Basket of Yukon Gold potatoes harvested July 2012 |
Despite the heat wave hitting south central Virginia last week, it was time to harvest the potatoes. We tried waiting until the heat wave finally broke but with each passing day, it became readily apparently that the potatoes needed to be dug, and now. So on Friday night, after the sun left the garden area and it was a “mere” 90 degrees, we trundled the wheelbarrow and a few buckets to the vegetable garden and began digging potatoes.
We planted potato slips or pieces of potato in late March in a 10 x 10 raised bed filled with soil and compost. The potato pieces were either small potatoes saved from last year’s harvest and stored in a brown paper bag in the basement or in the crisper drawer of the refrigerator, or pieces cut from a seed potato I purchased at the garden center. Each piece has to have an “eye” in it – that’s where the new plant sprouts develops. The instructions said to leave the pieces exposed to air for a day or two, which we did, and then we planted them.
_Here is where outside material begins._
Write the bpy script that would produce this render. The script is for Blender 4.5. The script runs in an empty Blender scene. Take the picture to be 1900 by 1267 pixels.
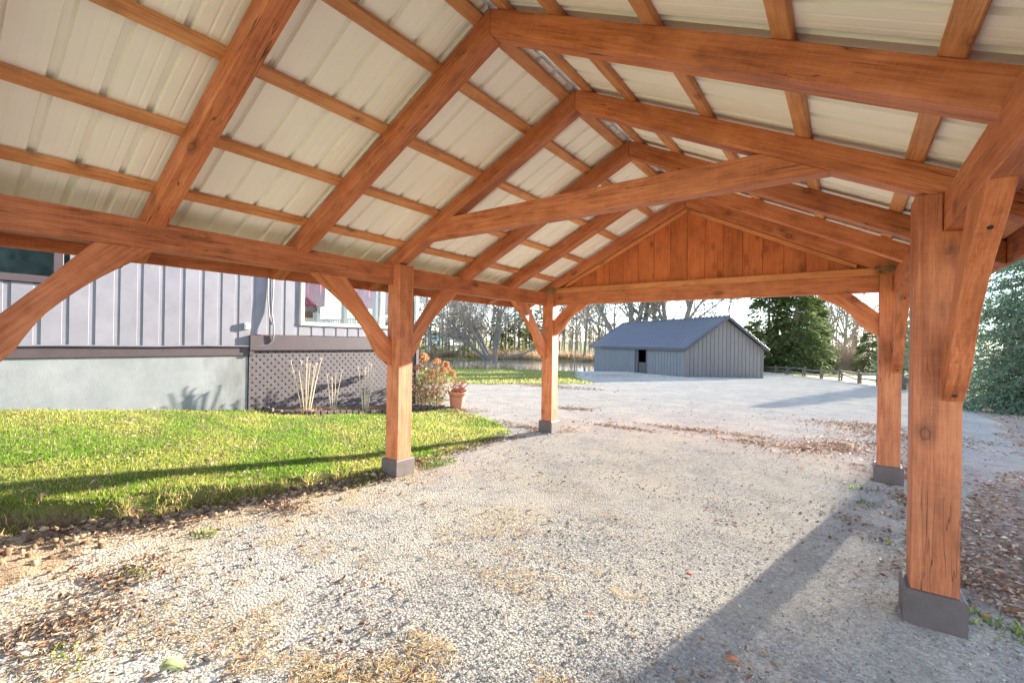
import bpy, bmesh, math, random
import numpy as np
from mathutils import Matrix, Vector

random.seed(7)
rng = np.random.default_rng(7)
scene = bpy.context.scene
COL = scene.collection
R = math.radians

# ------------------------------------------------------------------ camera, sky, sun, exposure
cam_data = bpy.data.cameras.new('camera')
cam_data.sensor_width = 36.0
cam_data.lens = 850.87 / 1900.0 * 36.0
cam_data.clip_start = 0.05
cam_data.clip_end = 2000.0
camera = bpy.data.objects.new('camera', cam_data)
COL.objects.link(camera)
camera.matrix_world = Matrix(((0.80831, -0.01146, 0.58864, 4.2224),
                              (0.58856, -0.01031, -0.80839, -3.5544),
                              (0.01533, 0.99988, -0.00158, 1.6),
                              (0, 0, 0, 1)))
scene.camera = camera

SUN_AZ, SUN_EL = 12.5, 15.0            # degrees right of +Y, degrees above the horizon
world = bpy.data.worlds.new('World')
scene.world = world
world.use_nodes = True
wn = world.node_tree
sky = wn.nodes.new('ShaderNodeTexSky')
sky.sky_type = 'NISHITA'
sky.sun_disc = False
sky.sun_elevation = R(SUN_EL)
sky.sun_rotation = R(SUN_AZ)
sky.air_density = 0.8
sky.dust_density = 0.0
sky.ozone_density = 2.0
pale = wn.nodes.new('ShaderNodeHueSaturation')      # pales the whole sky evenly by cutting its saturation
pale.inputs['Saturation'].default_value = 0.70
wn.links.new(sky.outputs[0], pale.inputs['Color'])
wn.links.new(pale.outputs[0], wn.nodes['Background'].inputs[0])
wn.nodes['Background'].inputs[1].default_value = 0.12

sun_data = bpy.data.lights.new('sun', 'SUN')
sun_data.energy = 5.0
sun_data.angle = R(0.6)
sun_data.color = (1.0, 0.91, 0.79)
sun = bpy.data.objects.new('sun', sun_data)
COL.objects.link(sun)
sdir = Vector((math.sin(R(SUN_AZ)) * math.cos(R(SUN_EL)), math.cos(R(SUN_AZ)) * math.cos(R(SUN_EL)), math.sin(R(SUN_EL))))
sun.rotation_euler = sdir.to_track_quat('Z', 'Y').to_euler()
sun.location = sdir * 60

scene.render.engine = 'CYCLES'
scene.view_settings.view_transform = 'Standard'
scene.view_settings.look = 'None'
scene.view_settings.exposure = 2.9
scene.view_settings.gamma = 1.0
scene.view_settings.use_curve_mapping = False
cy = scene.cycles
cy.use_denoising = True
cy.max_bounces = 8
cy.diffuse_bounces = 5
cy.glossy_bounces = 3
cy.transparent_max_bounces = 8
cy.sample_clamp_indirect = 8.0

# ------------------------------------------------------------------ helpers
WM = {}                                # world matrices of what is placed so far

def link(o):
    COL.objects.link(o)
    return o

def put(o, parent=None, M=None):
    M = M or Matrix.Identity(4)
    WM[o] = M
    if parent is not None:
        o.parent = parent
        o.matrix_basis = WM[parent].inverted() @ M
    else:
        o.matrix_basis = M
    return o

def thing(name, label, cat, loc=(0, 0, 0), group=None):
    o = link(bpy.data.objects.new(name, None))
    o.empty_display_size = 0.2
    put(o, None, Matrix.Translation(loc))
    o['label'] = label
    o['category'] = cat
    if group:
        o['group'] = group
    return o

def tag(o, label=None, cat=None, group=None, kind=None):
    for k, v in (('label', label), ('category', cat), ('group', group), ('kind', kind)):
        if v:
            o[k] = v
    return o

def frame(origin, ex, ey):
    ex = Vector(ex).normalized()
    ey = Vector(ey)
    ey = (ey - ex * ey.dot(ex)).normalized()
    ez = ex.cross(ey)
    return Matrix(((ex.x, ey.x, ez.x, origin[0]), (ex.y, ey.y, ez.y, origin[1]), (ex.z, ey.z, ez.z, origin[2]), (0, 0, 0, 1)))

def mesh_obj(name, verts, faces, mat, parent=None, M=None, smooth=False):
    me = bpy.data.meshes.new(name)
    me.from_pydata([tuple(v) for v in verts], [], faces)
    me.update()
    if mat:
        me.materials.append(mat)
    if smooth:
        me.polygons.foreach_set('use_smooth', [True] * len(me.polygons))
    return put(link(bpy.data.objects.new(name, me)), parent, M)

def bevelled(me, off):
    bm = bmesh.new()
    bm.from_mesh(me)
    bmesh.ops.recalc_face_normals(bm, faces=bm.faces)
    if off:
        bmesh.ops.bevel(bm, geom=list(bm.edges), offset=off, segments=1, affect='EDGES', clamp_overlap=True)
    bm.to_mesh(me)
    bm.free()

def plate(name, pts, ex, thick, mat, parent=None, bevel=0.004, normal=None):
    """A flat outline of world points, extruded to both sides by thick/2; local X runs along ex (the grain)."""
    P = [Vector(p) for p in pts]
    if normal is None:
        normal = Vector((0, 0, 0))
        for i in range(len(P)):
            normal += P[i].cross(P[(i + 1) % len(P)])
    normal = Vector(normal).normalized()
    c = sum(P, Vector()) / len(P)
    M = frame(c, ex, normal)
    I = M.inverted()
    L = [I @ p for p in P]
    n = len(L)
    v = [(p.x, -thick / 2, p.z) for p in L] + [(p.x, thick / 2, p.z) for p in L]
    f = [tuple(range(n)), tuple(range(2 * n - 1, n - 1, -1))]
    for i in range(n):
        j = (i + 1) % n
        f.append((j, i, n + i, n + j))
    o = mesh_obj(name, v, f, mat, parent, M)
    bevelled(o.data, bevel)
    return o

def timber(name, a, b, w, h, mat, parent=None, up=(0, 0, 1), bevel=0.004):
    """A sawn stick from a to b: w across, h along up; local X is the grain."""
    a, b = Vector(a), Vector(b)
    ex = (b - a).normalized()
    u = Vector(up)
    u = (u - ex * u.dot(ex)).normalized()
    side = u.cross(ex)
    M = frame((a + b) / 2, ex, side)
    l = (b - a).length / 2
    v = [(sx * l, sy * w / 2, sz * h / 2) for sx in (-1, 1) for sy in (-1, 1) for sz in (-1, 1)]
    f = [(0, 1, 3, 2), (4, 6, 7, 5), (0, 4, 5, 1), (2, 3, 7, 6), (0, 2, 6, 4), (1, 5, 7, 3)]
    o = mesh_obj(name, v, f, mat, parent, M)
    bevelled(o.data, bevel)
    return o

def box(name, lo, hi, mat, parent=None, bevel=0.0):
    c = [(lo[i] + hi[i]) / 2 for i in range(3)]
    d = [(hi[i] - lo[i]) / 2 for i in range(3)]
    v = [(sx * d[0], sy * d[1], sz * d[2]) for sx in (-1, 1) for sy in (-1, 1) for sz in (-1, 1)]
    f = [(0, 1, 3, 2), (4, 6, 7, 5), (0, 4, 5, 1), (2, 3, 7, 6), (0, 2, 6, 4), (1, 5, 7, 3)]
    o = mesh_obj(name, v, f, mat, parent, Matrix.Translation(c))
    bevelled(o.data, bevel)
    return o

def quick_mesh(name, V, F, mat, k=None, tint=None):
    """Mesh from numpy arrays; F is (n,k) with equal corner counts; tint is a per-vertex colour."""
    V = np.asarray(V, dtype=np.float32)
    F = np.asarray(F, dtype=np.int32)
    me = bpy.data.meshes.new(name)
    me.vertices.add(len(V))
    me.vertices.foreach_set('co', V.ravel())
    n, k = F.shape
    me.loops.add(n * k)
    me.loops.foreach_set('vertex_index', F.ravel())
    me.polygons.add(n)
    me.polygons.foreach_set('loop_start', np.arange(0, n * k, k, dtype=np.int32))
    me.polygons.foreach_set('loop_total', np.full(n, k, dtype=np.int32))
    me.update(calc_edges=True)
    if tint is not None:
        a = me.color_attributes.new('tint', 'FLOAT_COLOR', 'POINT')
        t = np.ones((len(V), 4), dtype=np.float32)
        t[:, :3] = tint
        a.data.foreach_set('color', t.ravel())
    me.materials.append(mat)
    return me

def tubes(segs, sides):
    """Tapered prisms along segments (p0,p1,r0,r1) -> verts, quads."""
    S = np.asarray(segs, dtype=np.float64)
    p0, p1, r0, r1 = S[:, 0:3], S[:, 3:6], S[:, 6], S[:, 7]
    d = p1 - p0
    d /= np.linalg.norm(d, axis=1, keepdims=True) + 1e-9
    ref = np.where(np.abs(d[:, 2:3]) > 0.9, np.array([[1.0, 0, 0]]), np.array([[0, 0, 1.0]]))
    a = np.cross(d, ref)
    a /= np.linalg.norm(a, axis=1, keepdims=True)
    b = np.cross(d, a)
    ang = np.arange(sides) * 2 * np.pi / sides
    ring = a[:, None] * np.cos(ang)[None, :, None] + b[:, None] * np.sin(ang)[None, :, None]
    V = np.concatenate([p0[:, None] + ring * r0[:, None, None], p1[:, None] + ring * r1[:, None, None]], axis=1)
    n = len(S)
    base = (np.arange(n) * 2 * sides)[:, None, None]
    i = np.arange(sides)
    j = (i + 1) % sides
    F = np.stack([i, j, j + sides, i + sides], axis=1)[None] + base
    return V.reshape(-1, 3), F.reshape(-1, 4)

def copy_tree(o, M, label=None, group=None):
    c = link(o.copy())
    put(c, None, M)
    if label:
        c['label'] = label
    if group:
        c['group'] = group
    for ch in o.children:
        d = link(ch.copy())
        d.parent = c
        d.matrix_basis = ch.matrix_basis.copy()
    return c

# ------------------------------------------------------------------ materials
class NT:
    def __init__(s, name):
        s.m = bpy.data.materials.new(name)
        s.m.use_nodes = True
        s.t = s.m.node_tree
        s.b = s.t.nodes['Principled BSDF']
        s.out = s.t.nodes['Material Output']
    def n(s, typ, **kw):
        x = s.t.nodes.new('ShaderNode' + typ)
        for k, v in kw.items():
            setattr(x, k, v)
        return x
    def l(s, a, b):
        s.t.links.new(a, b)
    def val(s, x, **kw):
        for k, v in kw.items():
            x.inputs[k.replace('_', ' ')].default_value = v
        return x
    def noise(s, vec, scale, detail=3, rough=0.55, dist=0.0):
        x = s.n('TexNoise')
        x.inputs['Scale'].default_value = scale
        x.inputs['Detail'].default_value = detail
        x.inputs['Roughness'].default_value = rough
        x.inputs['Distortion'].default_value = dist
        if vec is not None:
            s.l(vec, x.inputs['Vector'])
        return x.outputs['Fac']
    def ramp(s, fac, stops):
        x = s.n('ValToRGB')
        e = x.color_ramp.elements
        while len(e) < len(stops):
            e.new(0.5)
        for el, (p, c) in zip(e, stops):
            el.position = p
            el.color = (c[0], c[1], c[2], 1) if hasattr(c, '__len__') else (c, c, c, 1)
        s.l(fac, x.inputs[0])
        return x.outputs[0]
    def mix(s, fac, a, b, mode='MIX'):
        x = s.n('Mix', data_type='RGBA', blend_type=mode)
        for sock, v in ((x.inputs[0], fac), (x.inputs[6], a), (x.inputs[7], b)):
            if isinstance(v, (int, float)):
                sock.default_value = v
            elif hasattr(v, '__len__'):
                sock.default_value = (v[0], v[1], v[2], 1)
            else:
                s.l(v, sock)
        return x.outputs[2]
    def math(s, op, a, b=None):
        x = s.n('Math', operation=op)
        for sock, v in ((x.inputs[0], a), (x.inputs[1], b)):
            if v is None:
                continue
            if isinstance(v, (int, float)):
                sock.default_value = v
            else:
                s.l(v, sock)
        return x.outputs[0]
    def mapping(s, vec, scale=(1, 1, 1), rot=(0, 0, 0)):
        x = s.n('Mapping')
        x.inputs['Scale'].default_value = scale
        x.inputs['Rotation'].default_value = rot
        s.l(vec, x.inputs['Vector'])
        return x.outputs[0]
    def bump(s, h, strength=0.3, dist=0.01):
        x = s.n('Bump')
        x.inputs['Strength'].default_value = strength
        x.inputs['Distance'].default_value = dist
        s.l(h, x.inputs['Height'])
        s.l(x.outputs[0], s.b.inputs['Normal'])
    def local(s, spread=40.0):
        """Object coordinates shifted by a random amount for each object."""
        tc = s.n('TexCoord')
        oi = s.n('ObjectInfo')
        sc = s.n('VectorMath', operation='SCALE')
        sc.inputs[0].default_value = (1.0, 0.73, 0.41)
        s.l(s.math('MULTIPLY', oi.outputs['Random'], spread), sc.inputs['Scale'])
        ad = s.n('VectorMath', operation='ADD')
        s.l(tc.outputs['Object'], ad.inputs[0])
        s.l(sc.outputs[0], ad.inputs[1])
        return ad.outputs[0], oi.outputs['Random']
    def pos(s):
        return s.n('NewGeometry').outputs['Position']
    def base(s, c):
        if hasattr(c, '__len__'):
            s.b.inputs['Base Color'].default_value = (c[0], c[1], c[2], 1)
        else:
            s.l(c, s.b.inputs['Base Color'])
    def rough(s, r, spec=0.4, diff=0.0):
        s.b.inputs['Diffuse Roughness'].default_value = diff
        s.b.inputs['Roughness'].default_value = r
        s.b.inputs['Specular IOR Level'].default_value = spec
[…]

Rain watered them for the first several months. They were attacked by potato beetles, which ate a lot of the leaves, but we chose not to use any pesticides on the plants. We figured that there were so many potatoes that the beetles were welcome to a few leaves, and fortunately we were correct. The potatoes suffered no ill effects.
By late June, the foliage began to die back, and by the 4th of July most of the foliage had died. According to my books this is about the right time to harvest the potatoes, although some books say to wait a week or two after all the foliage dies back. We didn’t want to wait!
Last year I used a spade and fork to dig out the potatoes, but unfortunately I ended up hitting a lot of them with the tines of the garden fork and that ruined them. So this year we dug them up by hand.
The resulting harvest surpassed our expectations. By far the best potatoes were the Yukon Gold. These are now second year descendents from the bag of starter potatoes our neighbor and friend Mel gave us. The yield this year was 68 pounds of almost perfectly uniform potatoes, each the size of a big fist, well formed and with good skin. The Russet potatoes weren’t that great this year. Just 9 pounds dug from a lot of little starter potatoes planted in the spring. But like the Yukon Gold potatoes, the Russets were all a nice size for baked potatoes.
We dug the potatoes and let them dry overnight in a single layer in cardboard boxes in the garage. Then we sorted them by type and size and stored them in bushel baskets in the cellar. Now comes the maintenance part; each month we will need to go downstairs and pull off the sprouts, and check for any rotting potatoes. I don’t know an easier way of doing this. No matter what we have tried, the potatoes will sprout, and Mel, who gave us the potatoes to start us off a few years ago, said that his sprout, too. If anyone has tips to prevent sprouting let me know.
In the meantime, we ate our first baked potatoes – Russets – on Sunday. Home grown organic potatoes have a much stronger, richer, earthier flavor than store bought ones. It is such a great feeling to look down at your dinner plate and realize that you grew or raised nearly everything on it – grown less than 20 feet from the kitchen, in an organic garden where you know EXACTLY what conditions the plants were grown, harvested, and stored.
We’ve saved a bunch of seed potatoes and are hoping to plant a second harvest for the fall.
What tips can you give for growing potatoes?